We assembled the concession stand crews of these randomly chosen theaters one afternoon for an open forum. We started by asking the participants what they thought about upselling popcorn, and what it would take to get them to use this practice with every customer.
Execs in operations and marketing predicted that they’d tell us they wanted a bigger commission on these sales, or that they were simply too overwhelmed with crowds to try to engage customers in this manner, or that they were unclear on just how to pitch customers on the bigger sizes and so it made them feel uncomfortable.
But the responses we got from these young crew members threw us for a loop.
“Why do you want to gouge the people who come to see movies?” they said. “…we don’t have anything against them!”
The way most of the crew viewed this practice, charging $3 more for the big tub of popcorn seemed like a rip off, and they didn’t want to take advantage of the person on the other side of the counter. What they didn’t realize was that this upsell was actually a good deal for the customer. By opting for the jumbo size tub, the moviegoer received twice the amount of popcorn for less than half of what the price-per-ounce cost for the small size.

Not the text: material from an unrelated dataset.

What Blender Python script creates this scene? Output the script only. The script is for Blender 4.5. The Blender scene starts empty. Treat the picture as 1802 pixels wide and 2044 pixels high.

“You mean it’s a better value?” one of the crew members asked.
BAM! The moment we heard that, a new term was born.
All managers were immediately instructed to eradicate the word upsell from their vocabulary and replace it with ‘always suggest the better value’. Training crew members to point their patrons toward the better value — more than twice the amount for less than half the cost per-ounce of the smaller size — was far easier. And because sharing this information was to the customer’s benefit rather than a way for their managers to make more money, it felt natural, like giving a friend an inside tip or a shortcut to their journey.
As you might imagine, popcorn sales skyrocketed as did concession stand crew-member engagement.
ON POINT – To remain competitive, your marketing, branding, and technology are always evolving. Can you say the same about the terms and tactics used in your training?
Inviting your front line to openly share feedback on how they are trained and what they perceive are their primary responsibilities enables you to refresh and reengage the front line you so heavily rely on to improve your bottom line.